• [GOAL]:
Go through the material below and copy all lines with "Take".

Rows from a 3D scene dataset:
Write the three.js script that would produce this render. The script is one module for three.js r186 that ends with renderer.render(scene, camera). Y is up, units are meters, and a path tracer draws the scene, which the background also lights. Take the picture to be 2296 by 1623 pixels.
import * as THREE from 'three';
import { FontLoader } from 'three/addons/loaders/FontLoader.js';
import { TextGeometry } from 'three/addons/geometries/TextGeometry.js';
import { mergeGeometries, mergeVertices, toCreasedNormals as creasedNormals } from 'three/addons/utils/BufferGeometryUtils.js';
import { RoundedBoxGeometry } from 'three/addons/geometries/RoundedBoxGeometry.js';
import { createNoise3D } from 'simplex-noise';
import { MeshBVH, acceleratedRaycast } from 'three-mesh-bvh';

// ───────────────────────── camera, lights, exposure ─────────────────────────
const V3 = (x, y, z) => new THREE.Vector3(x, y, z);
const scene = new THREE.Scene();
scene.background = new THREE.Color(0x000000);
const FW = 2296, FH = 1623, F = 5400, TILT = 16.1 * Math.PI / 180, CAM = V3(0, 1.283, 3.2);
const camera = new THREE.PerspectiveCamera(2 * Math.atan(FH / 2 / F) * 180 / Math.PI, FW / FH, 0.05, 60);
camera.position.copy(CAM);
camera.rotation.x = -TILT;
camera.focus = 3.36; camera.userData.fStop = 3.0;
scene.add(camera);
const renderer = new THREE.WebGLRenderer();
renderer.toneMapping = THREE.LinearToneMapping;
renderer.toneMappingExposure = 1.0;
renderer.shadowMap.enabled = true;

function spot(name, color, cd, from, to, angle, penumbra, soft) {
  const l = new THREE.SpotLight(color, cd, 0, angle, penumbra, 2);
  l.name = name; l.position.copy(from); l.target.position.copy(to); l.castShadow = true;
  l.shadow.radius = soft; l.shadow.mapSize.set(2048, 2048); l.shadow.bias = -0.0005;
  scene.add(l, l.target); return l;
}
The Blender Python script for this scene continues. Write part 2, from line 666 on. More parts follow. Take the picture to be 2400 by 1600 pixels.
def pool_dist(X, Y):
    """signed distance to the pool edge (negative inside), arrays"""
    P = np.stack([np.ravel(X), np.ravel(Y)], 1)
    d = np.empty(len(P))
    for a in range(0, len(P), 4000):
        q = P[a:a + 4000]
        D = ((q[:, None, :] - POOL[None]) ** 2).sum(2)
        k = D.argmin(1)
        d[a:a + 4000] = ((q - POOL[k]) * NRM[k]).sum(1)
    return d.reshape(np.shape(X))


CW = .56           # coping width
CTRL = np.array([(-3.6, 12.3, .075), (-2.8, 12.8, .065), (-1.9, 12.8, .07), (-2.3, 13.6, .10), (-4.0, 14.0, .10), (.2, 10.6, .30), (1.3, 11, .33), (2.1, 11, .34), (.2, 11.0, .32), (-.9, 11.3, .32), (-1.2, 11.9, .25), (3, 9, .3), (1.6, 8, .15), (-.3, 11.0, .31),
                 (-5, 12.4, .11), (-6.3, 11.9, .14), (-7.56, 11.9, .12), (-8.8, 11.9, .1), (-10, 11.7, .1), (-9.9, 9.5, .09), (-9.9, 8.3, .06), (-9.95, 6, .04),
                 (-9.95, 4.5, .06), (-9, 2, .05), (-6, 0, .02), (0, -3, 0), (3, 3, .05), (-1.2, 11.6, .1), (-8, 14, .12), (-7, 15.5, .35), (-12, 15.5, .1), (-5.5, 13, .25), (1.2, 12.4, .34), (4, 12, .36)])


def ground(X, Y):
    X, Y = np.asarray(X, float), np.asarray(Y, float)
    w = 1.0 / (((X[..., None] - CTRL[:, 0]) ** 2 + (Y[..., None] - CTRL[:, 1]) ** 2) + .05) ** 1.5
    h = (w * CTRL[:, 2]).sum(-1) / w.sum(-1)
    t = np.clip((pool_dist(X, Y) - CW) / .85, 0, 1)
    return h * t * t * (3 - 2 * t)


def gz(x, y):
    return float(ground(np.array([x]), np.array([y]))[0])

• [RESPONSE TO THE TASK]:
Write the three.js script that would produce this render. The script is one module for three.js r186 that ends with renderer.render(scene, camera). Y is up, units are meters, and a path tracer draws the scene, which the background also lights. Take the picture to be 2296 by 1623 pixels.
The Blender Python script for this scene continues. Write part 2, from line 666 on. More parts follow. Take the picture to be 2400 by 1600 pixels.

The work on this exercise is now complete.